The two favorite hymns, "Lead, Kindly Light," and "Abide With Me," were each written in circumstances which lend them peculiar significance. In 1833 John Henry Newman, afterward Cardinal Newman, left England in extreme ill-health. "My servant thought I was dying," he relates, "and begged for my last directions. I gave them as he wished; but I said: 'I shall not die, for I have not sinned against light, I have not sinned against light!' I never have been able to make out at all what I meant." This was just before he started upon his journey. He was still in a very feeble state, suffering from bodily weakness and mental depression, when one June evening he was becalmed in an orange-boat on the Mediterranean, in sight of Garibaldi's home on the island of Caprera. As he lay there he composed the beautiful hymn "Lead, Kindly Light."

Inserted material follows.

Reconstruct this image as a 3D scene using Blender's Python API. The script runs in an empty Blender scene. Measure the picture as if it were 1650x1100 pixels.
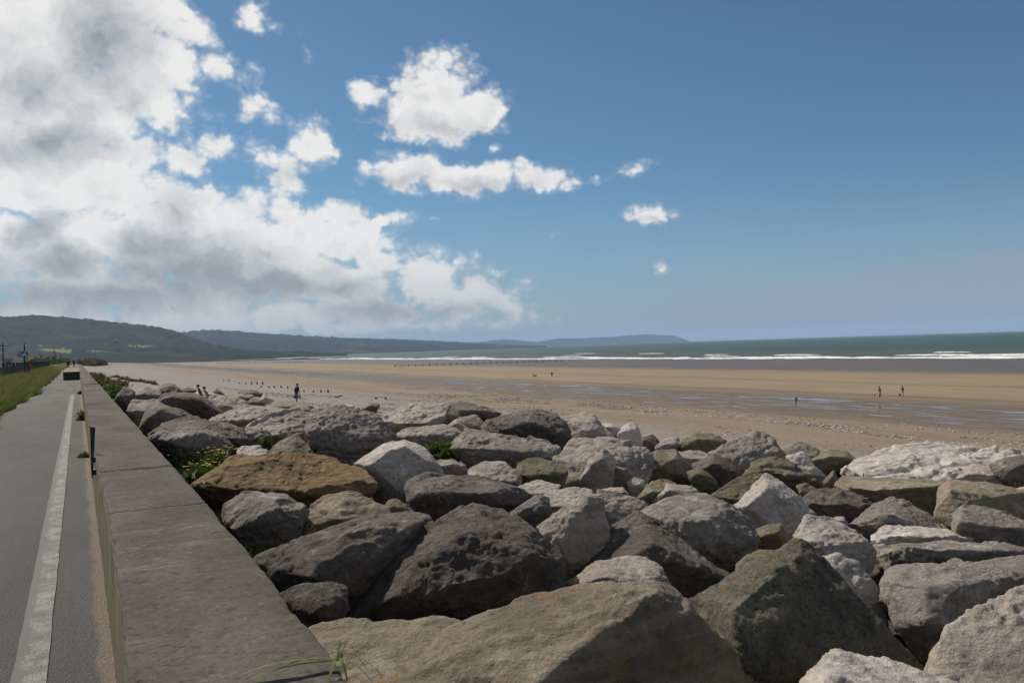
import bpy, bmesh, math, random
import numpy as np
from mathutils import Vector, Matrix, Euler

R = math.radians
scene = bpy.context.scene
COL = scene.collection

# ------------------------------------------------------------------ camera
# world frame: X = seaward from the wall, Y = along the promenade, Z up, path at z = 0
YAW, PITCH, ROLL, FPX = 27.43, 0.34, 1.79, 1350.0
CAM = Vector((0.0, 0.0, 1.6))
_f = Vector((math.sin(R(YAW)) * math.cos(R(PITCH)), math.cos(R(YAW)) * math.cos(R(PITCH)), math.sin(R(PITCH))))
_r0 = Vector((math.cos(R(YAW)), -math.sin(R(YAW)), 0.0))
_u0 = _r0.cross(_f)
_r = _r0 * math.cos(R(ROLL)) - _u0 * math.sin(R(ROLL))
_u = _u0 * math.cos(R(ROLL)) + _r0 * math.sin(R(ROLL))
cd = bpy.data.cameras.new('camera')
cam = bpy.data.objects.new('camera', cd)
COL.objects.link(cam)
cam.matrix_world = Matrix(((_r.x, _u.x, -_f.x, CAM.x), (_r.y, _u.y, -_f.y, CAM.y), (_r.z, _u.z, -_f.z, CAM.z), (0, 0, 0, 1)))
cd.sensor_width = 36.0
cd.lens = 36.0 * FPX / 1650.0
cd.clip_start = 0.05
cd.clip_end = 120000.0
scene.camera = cam


def direction(px, py):
    return _f + _r * ((px - 825.0) / FPX) + _u * ((550.0 - py) / FPX)


def at(px, py, depth):
    return CAM + direction(px, py) * depth


# ------------------------------------------------------------------ light and exposure
SUN_AZ, SUN_EL = -18.0, 46.0          # azimuth from +Y towards +X, elevation
scene.view_settings.view_transform = 'Standard'
scene.view_settings.look = 'None'
scene.view_settings.gamma = 1.0
scene.view_settings.use_curve_mapping = False
scene.view_settings.exposure = 0.12
scene.cycles.max_bounces = 6
scene.cycles.diffuse_bounces = 3
scene.cycles.glossy_bounces = 2
scene.cycles.transmission_bounces = 2
scene.cycles.volume_bounces = 0
scene.cycles.use_denoising = True
scene.cycles.use_adaptive_sampling = True

sd = bpy.data.lights.new('sun', 'SUN')
sd.energy = 5.0
sd.angle = R(0.55)
sd.color = (1.0, 0.93, 0.82)
sun = bpy.data.objects.new('sun', sd)
COL.objects.link(sun)
_sdir = Vector((math.sin(R(SUN_AZ)) * math.cos(R(SUN_EL)), math.cos(R(SUN_AZ)) * math.cos(R(SUN_EL)), math.sin(R(SUN_EL))))
sun.rotation_euler = _sdir.to_track_quat('Z', 'Y').to_euler()
sun.location = (0, 0, 50)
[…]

Did the language of his fevered mind flash back upon him as he saw the shore lights on Caprera? The lights led the boat safely to harbor, and he returned to England. The mental darkness with which he had been struggling also cleared for him, for it was just after his return that the Oxford Movement began. He was a leader in that movement until he went over to the Church of Rome in 1845.
Henry Francis Lyte, curate of Brixham, in Devonshire, England, from 1823 until his death, in 1847, wrote many "hymns for his little ones, and hymns for his hardy fishermen, and hymns for sufferers like himself." His health declined as the years passed, and it was seen that the climate of the Devon coast was too harsh for his frail constitution. But he was loath to leave his parishioners, and, lingering at his post, could not be persuaded to go to Italy until it was too late for the change to save him.
He held a last communion service and delivered his solemn, pathetic parting words. Then, dragging himself wearily to his room, he wrote the hymn "Abide With Me," a most affecting expression of the faith of a dying man. Not long afterward he died at Nice, France. Of all his hymns, "Abide With Me" is best remembered. Like "Lead, Kindly Light," it is a hymn of comfort and help. Always the most helpful words have come from those who have themselves most felt the need of help.
LEAD, KINDLY LIGHT.
By CARDINAL NEWMAN.
Lead, kindly light, amid the encircling gloom;
Lead thou me on!
The night is dark and I am far from home;
Lead thou me on!
Keep thou my feet! I do not ask to see
The distant scene—one step's enough for me.
I was not ever thus, nor prayed that thou
Shouldst lead me on.
I loved to choose and see my path, but now
Lead thou me on!
I loved the garish day, and, spite of fears,
Pride ruled my will. Remember not past years.
So long thy power has blest me, sure it still
Will lead me on
O'er moor and fen, o'er crag and torrent, till
The night is gone.
And with the morn those angel faces smile
Which I have loved long since and lost awhile.